An American kid gets transported back to a hokey mish-mash ancient China in this gloriously daft new kung-fu actioner, starring two giants of the genre, wooden Jet Li and popular hero Jackie Chan.
Gormless Jason (Michael Angarano) has been bullied into helping local hoodlums bust in to a pawnbroker’s shop in Boston’s Chinatown, until an accident with a magic staff set him on a perilous quest to free an ancient Chinese kingdom and return home, aided by a motley collection of companions: Lu Yun (Jackie Chan), Soldier-Monk (Jet Li) and mandatory kung fu eye-candy Sparrow (Yifei Liu, who has almost nothing to do).
So far, so Heroes; but then things take a turn for the gloriously daft with the appearance of the Taoist pantheon, long immortalised in domestic Chinese film and TV such as the classic Journey to the West. There’s the man-hating Witch raised by wolves, the Jade Emperor, the Elixir of Immortality and, best of all, that most irreverent and un-Zen of heroes, Monkey King (also played by Jet Li).
Monkey’s manic spirit is likely to unsettle anyone who’s come to rely on martial arts epics for transportation to a distant place full of inscrutable, serene and serious people but nonetheless, nothing could be more ‘authentic’ and it’s a pleasure to see him appear on Western screens. (Perhaps not uncoincidentally, Damon Albarn’s much-vaunted new opera revives the same source material.)
Unfortunately, Jet Li doesn’t have much acting ability to bring to either of his characters. Unsurprisingly enough it’s Jackie Chan who steals the show, reprising one of the roles that first made him famous, as a wastrel who relies on alcohol for his skill. Although there’s not much of his Drunken Style, Chan’s buffoonery remains the perfect foil to kung fu, throwing into relief moves which seem otherwise so balletic as to be scarcely real. His fight with Jet Li is truly extraordinary, and, with the plot centring around Monkey’s famous weapon, the staff-work is mesmerising.
As the Western straight-man to the others’ genius, Angarano conducts himself half-decently but you can’t help feeling it’s unfair to put him alongside such giants.
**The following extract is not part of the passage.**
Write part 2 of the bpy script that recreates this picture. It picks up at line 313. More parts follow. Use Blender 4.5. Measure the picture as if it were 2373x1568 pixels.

But it’s got almost nothing to do with him: the film is an ambitious mish-mash of homages, seeking to recapture some of the spirit of a much older tradition of Chinese filmmaking. Sometimes this works well – CGI contributes a lot to depictions of ‘chi magic’, a traditional feature of kung-fu TV fight scenes. But at other times it’s hard to know at whom this is aimed: Western fans of Karate Kid, connoisseurs of early Hong Kong classics, or the Chinese generation raised on kung fu soaps?
With a Lord-of-the-Rings-style pileup of endings and the suggestion of some sort of daft time-loop, the film revels in its hybrid nature. One even has the sense it has something to say about itself: Jason is berated by his mentors for his obsession with kung fu movies, Lu Yun struggles to keep a straight face through his umpteenth ‘It is said…’ solecism, and the Jade Warlord’s scorn at Jason’s appearance also applies to the usual sort of kung-fu epic: ‘Mortals are obsessed with prophecy. It’s their opium.’
The Forbidden Kingdom doesn’t achieve the luminosity of Crouching Tiger but it does at least it avoids the pretentiousness of some of its recent predecessors, which, with their repressed loves, sensuous design and tragic profundity did their best to perpetuate some rather old-fashioned ideas of China and Chinese people.
If, on the other hand, extravagant use of wires doesn’t annoy you, and you’re interested enough in this genre to face up to some of its lumps and bumps, then watching two of the world’s greatest martial artists living it up in lavish cheese should prove a treat. As Chan tells Li, who is bemoaning Jason’s regrettable non-Chineseness, ‘We’re all the same on the inside.’ Just remember, kids, in real life, kung fu shouldn’t be relied upon to defeat hoodlums with firearms.
Despite starting out embarrassingly familiar, rehashing not only Karate Kid (bullies in urban America, goofy keen kid) but the cringe-worthy Chow Yun Fat vehicle Bullet-Proof Monk (2003 – ancient holy artefact, kung fu movie fan), The Forbidden Kingdom is more fun than it might appear.